Unrealistisch hohe Erwartungen: Der Anforderungskatalog von Kaufinteressenten an die Verkäufer ist zuweilen immens hoch. Ob die Rentabilität, das Entwicklungspotenzial oder die Qualifizierung der Belegschaft betroffen sind: Die Wunschvorstellungen können nur auf ganz wenige Objekte zutreffen.
Interkulturelle Sprachlosigkeit: Betriebswirtschaftlich sehr gut ausgebildete Käufer treffen auf praxiserprobte Pragmatiker, die mit allen Wasser gewaschen sind und spontan oft den richtigen Zug machen. Das Gespräch um sehr technische betriebswirtschaftliche Details stösst sich am gesunden Menschenverstand des Verkäufers. Man redet aneinander vorbei.
Fehlender Stallgeruch: Viele Übernahmeobjekte sind Kleinbetriebe. Der neue Inhaber steuert und verantwortet ab der ersten Stunde alle Schlüsselaufgaben. Ohne langjährige Erfahrung in der Branche ist diese Aufgabe nicht zu meistern. Ein MBA, ein Doktorat oder Konzernerfahrung ist hier keine echte Hilfe.
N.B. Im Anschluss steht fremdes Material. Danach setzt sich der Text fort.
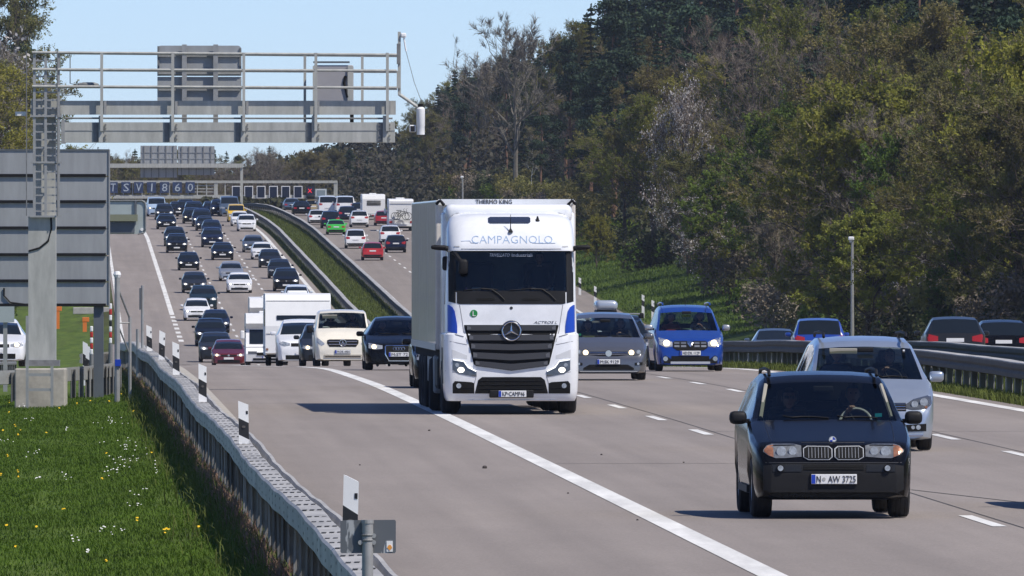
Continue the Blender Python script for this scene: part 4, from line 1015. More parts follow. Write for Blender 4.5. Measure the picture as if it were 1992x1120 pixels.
bd = MB().disc((0, ff.y(0, .872) + .02, .892), .043, 'Y', .012, 20).build('badge', M_CHROME, root)
bd.rotation_euler = (0, 0, 0)
for q, m in ((0, M_EU), (1, M_PLATE), (2, M_EU), (3, M_PLATE)):
    a0 = q * math.pi / 2; y_ = ff.y(0, .872) + .012
    MB().prism([(0, .892)] + [(.032 * math.cos(a0 + k * math.pi / 8), .892 + .032 * math.sin(a0 + k * math.pi / 8)) for k in range(5)], y_ - .004, y_).build('badge_field', m, bd)
pl = plate(root, ff, 0, .450, txt=[(TXT['N'], -.175), (TXT['AW3725'], .09)], off=.045)
MB().disc((-.115, ff.y(0, .45) - .054, .45), .02, 'Y', .003, 14).build('plate_seal', mat('seal grey', (.4, .4, .38), .5), pl)
rails_tube(root, .62, 2.1, 4.0, 1.665, .02, M_BLK, .06); ff.tube([(-.36 + .72 * k / 8, .862) for k in range(9)], .004, .001).build('bonnet_seam', M_INK, root)
pan(root, ff, 'bumper_groove', M_INK, *rect(-.78, .78, .632, .642), off=.006, nx=16, nz=1); wipers(root, ff, 1.125, 1.14)
st = MB().span((.56, 1.43, 1.14), (.64, 1.435, 1.18)).build('windscreen_sticker', mat('sticker turquoise', (.02, .35, .42), .5), root)
for s in (1, -1): MB().tube([(s * .755, 1.46, 1.13), (s * .665, 2.02, 1.50)], .024, 6).build('pillar_trim', M_SEATL, root)
seat, wc, wr_ = interior(root, S, M_SEAT, mat('pale wheel rim', (.5, .49, .45), .4))
Yb = 158.0; place(root, PX(1622, Yb), Yb, .006); bpy.context.view_layer.update()
seat_person(root, Vector((.37, seat.y, seat.z)), label='driver of the black foreground SUV with one hand on top of the pale steering wheel', wheel=(wc - Vector((.37, seat.y, seat.z)), wr_, -1), hair=M_HAIRG, turn=.05)
seat_person(root, Vector((-.37, seat.y, seat.z)), label='passenger of the black foreground SUV wearing sunglasses and a dark top', glasses=True, hair=M_HAIR, female=True)

# ---- silver minivan behind it
S = dict(L=4.85, W=1.90, H=1.70, r=.335, axles=(.92, 3.84), fb=.19, sill=.24, rb=.32, cowl=1.02, hdr=2.05, rroof=4.45, rbase=4.78, roofw=.74, tw=.215,
         top=[(0, .50), (.03, .60), (.07, .67), (.15, .735), (.28, .80), (.6, .93), (1.02, 1.075), (1.5, 1.32), (2.05, 1.545), (2.3, 1.63), (3.0, 1.70), (3.8, 1.69), (4.45, 1.62), (4.78, 1.1), (4.83, .9), (4.85, .55)],
         belt=[(1.0, 1.0), (4.7, 1.12)], swin=[(1.35, 2.35), (2.45, 3.4), (3.5, 4.4)], seat_y=2.3, seat_z=.62)
M_SILV = paint('silver blue', (.40, .45, .52), .28, .55)
root, ff, rf = make_car('minivan', S, M_SILV, True, M_CLEAR, M_CLEAR); tag(root, 'light silver minivan partly hidden behind the black foreground SUV', 'car')
for s in (1, -1):
    lo = [(.50, .635), (.60, .615), (.80, .63), (.90, .70)]; up = [(.50, .70), (.62, .775), (.84, .83), (.90, .815)]
    h = ff.panel(lo if s == 1 else flip(lo), up if s == 1 else flip(up), .008, .03, 12, 5).build('headlight', M_LAMPDK, root, smooth=True, angle=40)
    lamp_disc(h, ff, 'lamp_lens', M_REFL, .63, .70, .05, (s,), .018); lamp_disc(h, ff, 'lamp_lens', M_REFL, .77, .73, .06, (s,), .018); lamp_disc(h, ff, 'indicator', M_AMBER, .80, .655, .022, (s,), .018)
    pan(root, ff, 'fog_recess', M_UNDER, *( ([(.47, .29), (.80, .30)], [(.47, .39), (.80, .41)]) if s == 1 else ([(-.80, .30), (-.47, .29)], [(-.80, .41), (-.47, .39)])), off=.008)
    ff.disc(s * .68, .355, .035, .02, .03).build('fog_light', M_REFL, root); ff.disc(s * .60, .355, .028, .02, .03).build('fog_light', M_REFL, root)
    mirror_shape(root, 1.04, 1.38, 1.10, .22, .16, M_SILV, s)
pan(root, ff, 'grille', M_UNDER, *rect(-.50, .50, .60, .72), off=.008, nx=12)
for z in (.625, .665, .70): ff.tube([(-.49 + .98 * k / 10, z) for k in range(11)], .008, .014).build('grille_bar', M_CHROME, root)
lamp_disc(root, ff, 'badge', M_CHROME, 0, .66, .075, (1,), .025)
pan(root, ff, 'lower_intake', M_UNDER, *rect(-.44, .44, .27, .40), off=.008, nx=12); ff.tube([(-.75 + 1.5 * k / 12, .235) for k in range(13)], .012, .01).build('bumper_trim', M_CHROME, root)
plate(root, ff, 0, .49); rails_tube(root, .62, 2.0, 4.4, 1.745, .022, M_BLK, .06); wipers(root, ff, 1.09, 1.1)
MB().bbox((-.33, 1.92, 1.475), (.42, .02, .09), .01).build('sun_visor', M_SEATL, root); MB().span((.57, 1.93, 1.475), (.60, 1.935, 1.50)).build('windscreen_sticker', M_WHITE, root)
seat, wc, wr_ = interior(root, S); Yb = 207.0; place(root, PX(1698, Yb), Yb, .004); bpy.context.view_layer.update()
seat_person(root, Vector((.40, seat.y, seat.z)), label='driver behind the windscreen of the light silver minivan', wheel=(wc - Vector((.40, seat.y, seat.z)), wr_, -1), cloth=M_CLOTHD, female=True)
seat_person(root, Vector((-.40, seat.y, seat.z)), label='passenger under the white sun visor in the silver minivan', cloth=M_CLOTHB, hair=M_HAIRG)

# ---- grey hatchback right of the truck
S = dict(L=4.34, W=1.81, H=1.56, r=.32, axles=(.87, 3.555), fb=.18, sill=.22, rb=.30, cowl=1.05, hdr=2.0, rroof=3.95, rbase=4.25, roofw=.72, tw=.205,
         top=[(0, .48), (.03, .57), (.07, .64), (.15, .70), (.28, .76), (.6, .87), (1.05, .995), (1.5, 1.22), (2.0, 1.43), (2.3, 1.515), (2.9, 1.56), (3.4, 1.55), (3.95, 1.47), (4.25, 1.02), (4.31, .85), (4.34, .5)],
         belt=[(1.0, .93), (4.2, 1.04)], swin=[(1.35, 2.3), (2.4, 3.2), (3.3, 3.9)], seat_y=2.1, seat_z=.48)
M_GREYP = paint('warm grey', (.17, .17, .175), .27, .6)
root, ff, rf = make_car('hatchback', S, M_GREYP, True, M_CLEAR, M_CLEAR); tag(root, 'grey hatchback with lit headlights just right of the white truck', 'car')
for s in (1, -1):
    lo = [(.42, .585), (.60, .565), (.80, .60)]; up = [(.42, .67), (.60, .70), (.80, .735)]
    h = ff.panel(lo if s == 1 else flip(lo), up if s == 1 else flip(up), .008, .03, 10, 4).build('headlight', M_LAMPDK, root, smooth=True, angle=40)
    lamp_disc(h, ff, 'lamp_lens', M_WARM, .525, .635, .062, (s,), .02); lamp_disc(h, ff, 'lamp_lens', M_REFL, .69, .65, .05, (s,), .018)
    pan(root, ff, 'fog_recess', M_UNDER, *(([(.60, .34), (.78, .35)], [(.60, .40), (.78, .42)]) if s == 1 else ([(-.78, .35), (-.60, .34)], [(-.78, .42), (-.60, .40)])), off=.008)
    ff.disc(s * .68, .378, .03, .018, .03).build('fog_light', M_REFL, root); mirror_shape(root, .99, 1.36, 1.0, .21, .14, M_GREYP, s)
pan(root, ff, 'grille', M_UNDER, [(-.44, .585), (-.2, .56), (.2, .56), (.44, .585)], [(-.44, .66), (.44, .66)], off=.01, nx=12)
for z in (.60, .64): ff.tube([(-.44 + .88 * k / 10, z) for k in range(11)], .009, .016).build('grille_bar', M_CHROME, root)
bd = ff.disc(0, .615, .072, .028, .03, 22).build('badge', M_CHROME, root); y_ = ff.y(0, .615) - .036
ff.disc(0, .615, .058, .031, .03, 22).build('badge_field', M_INK, bd)
MB().tube([(-.038, y_, .648), (-.016, y_, .585), (0, y_, .615), (.016, y_, .585), (.038, y_, .648)], .006, 4).build('badge_letter', M_CHROME, bd); MB().tube([(-.018, y_, .668), (0, y_, .632), (.018, y_, .668)], .006, 4).build('badge_letter', M_CHROME, bd)
pan(root, ff, 'lower_intake', M_UNDER, [(-.58, .235), (.58, .235)], [(-.58, .28), (-.44, .36), (.44, .36), (.58, .28)], off=.008, nx=14)
ff.tube([(-.66 + 1.32 * k / 12, .20) for k in range(13)], .008, .006).build('bumper_trim', M_BAR, root)
plate(root, ff, 0, .425, txt=[(TXT['HSK'], .02)]); wipers(root, ff, 1.0, 1.01)
MB().span((-.64, 1.2, 1.02), (-.58, 1.205, 1.06)).build('windscreen_sticker', mat('sticker green', (.05, .5, .2), .5), root); MB().bbox((-.2, 1.85, 1.33), (.2, .02, .05), .01).build('sun_visor', M_SEATL, root)
seat, wc, wr_ = interior(root, S); Yb = 318.0; place(root, PX(1184, Yb), Yb, .006); bpy.context.view_layer.update()
seat_person(root, Vector((.38, seat.y, seat.z)), label='driver of the grey hatchback right of the truck', wheel=(wc - Vector((.38, seat.y, seat.z)), wr_, -1), cloth=M_CLOTHD)
seat_person(root, Vector((-.38, seat.y, seat.z)), label='front passenger of the grey hatchback right of the truck', cloth=mat('olive shirt', (.12, .14, .05), .9), female=True)

# ---- blue high-roofed car with glaring headlights
S = dict(L=4.50, W=1.75, H=1.68, r=.325, axles=(.85, 3.75), fb=.17, sill=.24, rb=.30, cowl=1.0, hdr=1.95, rroof=4.1, rbase=4.42, roofw=.76, tw=.2,
         top=[(0, .52), (.03, .62), (.07, .70), (.15, .77), (.28, .83), (.6, .93), (1.0, 1.04), (1.5, 1.32), (1.95, 1.50), (2.2, 1.61), (2.8, 1.68), (3.6, 1.67), (4.1, 1.6), (4.42, 1.05), (4.48, .85), (4.5, .55)],
         belt=[(1.0, .97), (4.4, 1.06)], swin=[(1.3, 2.2), (2.3, 3.2), (3.3, 4.1)], seat_y=2.1, seat_z=.58)
M_BLUEP = paint('bright blue', (.012, .055, .30), .25, .25)
root, ff, rf = make_car('compact_van', S, M_BLUEP, True, M_CLEAR, M_CLEAR); tag(root, 'bright blue high-roofed car with glaring warm headlights in the fast lane', 'car')
for s in (1, -1):
    lo = [(.45, .63), (.62, .60), (.79, .68)]; up = [(.45, .74), (.62, .81), (.79, .86)]
    h = ff.panel(lo if s == 1 else flip(lo), up if s == 1 else flip(up), .008, .03, 10, 4).build('headlight', M_LAMP, root, smooth=True, angle=40)
    ff.disc(s * .60, .71, .085, .018, .03, 18).build('lamp_lens', M_WARM, h)
    lamp_disc(root, ff, 'fog_light', M_CHROME, .63, .315, .06, (s,), .03)
    mirror_shape(root, .98, 1.3, 1.10, .20, .15, mat('mirror silver', (.45, .46, .47), .3, .6), s)
pan(root, ff, 'bumper_cladding', M_BLK, [(-.76, .20), (.76, .20)], [(-.76, .34), (-.62, .40), (-.48, .30), (.48, .30), (.62, .40), (.76, .34)], off=.012, nx=16)
pan(root, ff, 'grille', M_UNDER, [(-.44, .60), (-.34, .53), (.34, .53), (.44, .60)], [(-.44, .72), (-.40, .765), (.40, .765), (.44, .72)], off=.012, nx=12)
for x in (-.34, -.17, .17, .34):
    for z in (.635, .715): ff.panel([(x - .065, z - .024), (x + .065, z - .024)], [(x - .065, z + .024), (x + .065, z + .024)], .02, .02, 3, 1).build('grille_block', mat('grille chrome dull', (.28, .29, .3), .3, .8), root)
ff.panel([(-.075, .70), (0, .61), (.075, .70)], [(-.075, .76), (.075, .76)], .026, .03, 4, 2).build('badge', M_CHROME, root)
pan(root, ff, 'lower_intake', M_UNDER, *rect(-.48, .48, .26, .385), off=.016, nx=12); pan(root, ff, 'skid_plate', mat('skid silver', (.6, .61, .62), .35, .5), [(-.50, .185), (.50, .185)], [(-.50, .245), (.50, .245)], off=.024, nx=12, nz=2)
plate(root, ff, 0, .46, txt=[(TXT['HD'], .02)]); wipers(root, ff, 1.05, 1.06); rails_tube(root, .60, 1.9, 4.1, 1.72, .018, M_BLUEP)
MB().span((-.12, 1.35, 1.06), (.10, 1.45, 1.075)).build('note_on_dash', mat('mint paper', (.35, .6, .45), .7), root); MB().tube([(0, 2.3, 1.66), (0, 2.34, 1.80)], .008, 5).build('aerial', M_BLK, root)
seat, wc, wr_ = interior(root, S); Yb = 351.0; place(root, PX(1343, Yb), Yb, .012); bpy.context.view_layer.update()
seat_person(root, Vector((.37, seat.y, seat.z)), label='driver of the bright blue high-roofed car', wheel=(wc - Vector((.37, seat.y, seat.z)), wr_, 1), cloth=mat('grey shirt', (.25, .25, .25), .9))
seat_person(root, Vector((-.37, seat.y, seat.z)), label='front passenger of the bright blue high-roofed car in dark red', cloth=M_CLOTHR, female=True)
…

Komfortzone oder Risikobereitschaft?
Wer regelmässig junge Kauf-Kandidaten beobachtet, kann sich zuweilen des Eindrucks nicht erwehren, dass der eigene Mut den Suchenden in die Quere kommt. Die Anforderungen an ein Übernahmeobjekt werden so sehr hochgeschraubt, dass am Ende gar kein Objekt zum Zug kommen kann.
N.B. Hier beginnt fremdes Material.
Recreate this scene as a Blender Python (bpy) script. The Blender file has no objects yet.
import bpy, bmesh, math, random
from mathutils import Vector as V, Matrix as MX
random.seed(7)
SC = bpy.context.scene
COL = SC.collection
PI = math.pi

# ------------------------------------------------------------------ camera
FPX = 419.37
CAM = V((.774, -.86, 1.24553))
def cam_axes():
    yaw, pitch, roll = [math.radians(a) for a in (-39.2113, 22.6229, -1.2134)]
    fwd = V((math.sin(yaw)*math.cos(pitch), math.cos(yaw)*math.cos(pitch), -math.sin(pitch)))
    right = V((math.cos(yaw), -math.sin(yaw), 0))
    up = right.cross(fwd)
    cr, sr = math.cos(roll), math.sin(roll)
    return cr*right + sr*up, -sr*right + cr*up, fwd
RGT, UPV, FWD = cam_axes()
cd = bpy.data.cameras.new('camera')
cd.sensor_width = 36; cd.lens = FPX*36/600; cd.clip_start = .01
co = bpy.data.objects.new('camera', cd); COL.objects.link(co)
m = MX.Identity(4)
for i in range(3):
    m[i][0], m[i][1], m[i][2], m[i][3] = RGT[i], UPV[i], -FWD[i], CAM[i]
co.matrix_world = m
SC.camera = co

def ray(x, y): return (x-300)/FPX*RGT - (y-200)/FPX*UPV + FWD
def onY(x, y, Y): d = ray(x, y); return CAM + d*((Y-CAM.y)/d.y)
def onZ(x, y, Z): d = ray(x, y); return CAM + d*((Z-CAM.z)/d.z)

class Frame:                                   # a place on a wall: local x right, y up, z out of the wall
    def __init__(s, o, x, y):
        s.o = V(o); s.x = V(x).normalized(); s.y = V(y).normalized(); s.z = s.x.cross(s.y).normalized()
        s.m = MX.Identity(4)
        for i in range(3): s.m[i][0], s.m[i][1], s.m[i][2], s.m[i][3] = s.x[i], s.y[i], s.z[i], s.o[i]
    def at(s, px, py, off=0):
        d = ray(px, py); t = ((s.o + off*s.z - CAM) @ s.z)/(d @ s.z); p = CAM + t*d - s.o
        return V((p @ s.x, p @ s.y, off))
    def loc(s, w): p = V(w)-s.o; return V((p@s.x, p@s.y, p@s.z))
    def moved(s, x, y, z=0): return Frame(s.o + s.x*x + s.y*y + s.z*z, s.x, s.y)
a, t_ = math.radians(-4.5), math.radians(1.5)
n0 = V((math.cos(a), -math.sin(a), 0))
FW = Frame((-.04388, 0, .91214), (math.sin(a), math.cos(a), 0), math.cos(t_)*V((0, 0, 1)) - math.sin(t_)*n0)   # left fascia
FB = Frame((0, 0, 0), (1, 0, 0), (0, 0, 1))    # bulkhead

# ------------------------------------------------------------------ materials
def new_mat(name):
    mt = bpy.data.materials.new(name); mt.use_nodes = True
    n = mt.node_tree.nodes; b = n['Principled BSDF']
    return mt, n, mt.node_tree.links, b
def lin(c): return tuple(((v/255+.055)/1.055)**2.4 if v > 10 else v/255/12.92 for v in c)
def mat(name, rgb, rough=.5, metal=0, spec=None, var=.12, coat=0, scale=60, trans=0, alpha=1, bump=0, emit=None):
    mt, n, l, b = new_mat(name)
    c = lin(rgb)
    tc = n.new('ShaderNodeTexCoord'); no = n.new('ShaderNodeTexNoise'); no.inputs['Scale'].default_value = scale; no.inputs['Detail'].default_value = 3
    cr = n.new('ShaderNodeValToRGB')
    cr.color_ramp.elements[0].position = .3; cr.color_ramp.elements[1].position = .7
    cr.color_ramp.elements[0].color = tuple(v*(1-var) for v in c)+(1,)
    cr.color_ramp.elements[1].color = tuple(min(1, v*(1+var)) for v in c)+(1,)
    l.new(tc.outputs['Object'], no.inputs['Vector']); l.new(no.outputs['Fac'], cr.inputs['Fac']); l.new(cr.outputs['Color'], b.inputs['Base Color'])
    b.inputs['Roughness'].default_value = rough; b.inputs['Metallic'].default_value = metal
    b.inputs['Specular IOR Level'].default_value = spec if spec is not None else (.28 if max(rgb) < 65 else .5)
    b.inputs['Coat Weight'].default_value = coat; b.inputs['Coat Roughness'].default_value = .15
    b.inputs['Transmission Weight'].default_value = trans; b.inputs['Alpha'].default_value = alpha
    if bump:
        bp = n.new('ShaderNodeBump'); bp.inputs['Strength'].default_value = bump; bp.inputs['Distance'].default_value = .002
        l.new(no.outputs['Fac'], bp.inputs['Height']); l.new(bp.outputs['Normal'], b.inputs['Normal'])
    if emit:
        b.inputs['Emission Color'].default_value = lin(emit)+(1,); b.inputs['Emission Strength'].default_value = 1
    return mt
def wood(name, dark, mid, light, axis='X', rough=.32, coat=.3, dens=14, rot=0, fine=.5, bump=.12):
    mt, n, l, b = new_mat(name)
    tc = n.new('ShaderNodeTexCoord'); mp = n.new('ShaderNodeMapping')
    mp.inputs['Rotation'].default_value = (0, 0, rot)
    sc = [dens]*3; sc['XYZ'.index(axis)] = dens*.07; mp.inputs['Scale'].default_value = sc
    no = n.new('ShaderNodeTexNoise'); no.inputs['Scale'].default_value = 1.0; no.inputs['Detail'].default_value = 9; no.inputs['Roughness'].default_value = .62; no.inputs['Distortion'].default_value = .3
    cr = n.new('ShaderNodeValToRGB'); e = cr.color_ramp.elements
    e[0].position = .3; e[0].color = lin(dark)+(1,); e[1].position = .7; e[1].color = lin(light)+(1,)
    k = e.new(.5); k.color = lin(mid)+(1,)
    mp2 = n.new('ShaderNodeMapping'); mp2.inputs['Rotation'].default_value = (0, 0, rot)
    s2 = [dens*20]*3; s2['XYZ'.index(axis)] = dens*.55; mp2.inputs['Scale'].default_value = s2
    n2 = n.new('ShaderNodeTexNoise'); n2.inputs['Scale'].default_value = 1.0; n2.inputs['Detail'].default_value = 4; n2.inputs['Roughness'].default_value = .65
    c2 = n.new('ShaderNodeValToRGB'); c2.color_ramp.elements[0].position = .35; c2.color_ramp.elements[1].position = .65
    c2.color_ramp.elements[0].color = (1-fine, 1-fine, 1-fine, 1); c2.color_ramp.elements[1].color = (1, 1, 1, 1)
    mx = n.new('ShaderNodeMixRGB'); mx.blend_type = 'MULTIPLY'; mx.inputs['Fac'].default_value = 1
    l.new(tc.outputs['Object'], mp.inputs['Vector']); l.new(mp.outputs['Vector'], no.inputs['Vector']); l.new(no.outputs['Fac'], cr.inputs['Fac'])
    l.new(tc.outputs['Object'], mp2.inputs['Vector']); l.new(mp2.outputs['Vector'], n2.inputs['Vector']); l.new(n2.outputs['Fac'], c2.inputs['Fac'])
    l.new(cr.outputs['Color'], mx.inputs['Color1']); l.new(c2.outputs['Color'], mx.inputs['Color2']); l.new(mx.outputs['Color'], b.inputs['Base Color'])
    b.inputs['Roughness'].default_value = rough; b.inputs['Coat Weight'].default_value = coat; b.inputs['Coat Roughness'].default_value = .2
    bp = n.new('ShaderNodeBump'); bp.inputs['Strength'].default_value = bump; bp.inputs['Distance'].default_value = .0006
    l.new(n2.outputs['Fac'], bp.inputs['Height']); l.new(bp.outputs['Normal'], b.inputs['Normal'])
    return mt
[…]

In der Tat sieht der Alltag in vielen Verkaufsobjekten ganz anders aus. Die Nachfolge muss zunächst an vielen Ecken und Enden selber Hand anlegen und solide Hausaufgaben erledigen. Grosse Würfe folgen erst später. Die altkluge Erläuterung, was gemäss Schulbuch in der Vergangenheit ungünstig gelaufen ist, hilft kaum weiter. Und in Kleinbetrieben ist kein Verlass auf eine operative zweite Ebene, die das Geschäft autonom führen kann. Die neuen Inhaber verantworten ab dem ersten Tag die zentralen Schalthebel, etwa den Verkauf – eine Aufgabe, die ohne langjährige Erfahrung in der Branche nicht an Dritte delegiert werden kann.
Das Beste aus zwei Welten
Dies gesagt, ist das kein Plädoyer für oder gegen die jüngere oder ältere Generation. Erstere bringt Qualitäten mit, die der letzteren oft fehlt. Dazu gehören etwa die solide betriebswirtschaftliche Ausrichtung oder die deutlich aktivere Vertriebsgestaltung. Die abtretenden Inhaber haben ihrerseits Meriten, die nicht genug zu würdigen sind. Sie haben aus dem Nichts in jahrelanger Arbeit etwas aufgebaut, worauf sie zu Recht stolz sein dürfen. Am Ende macht es die Verbindung aus beiden Welten.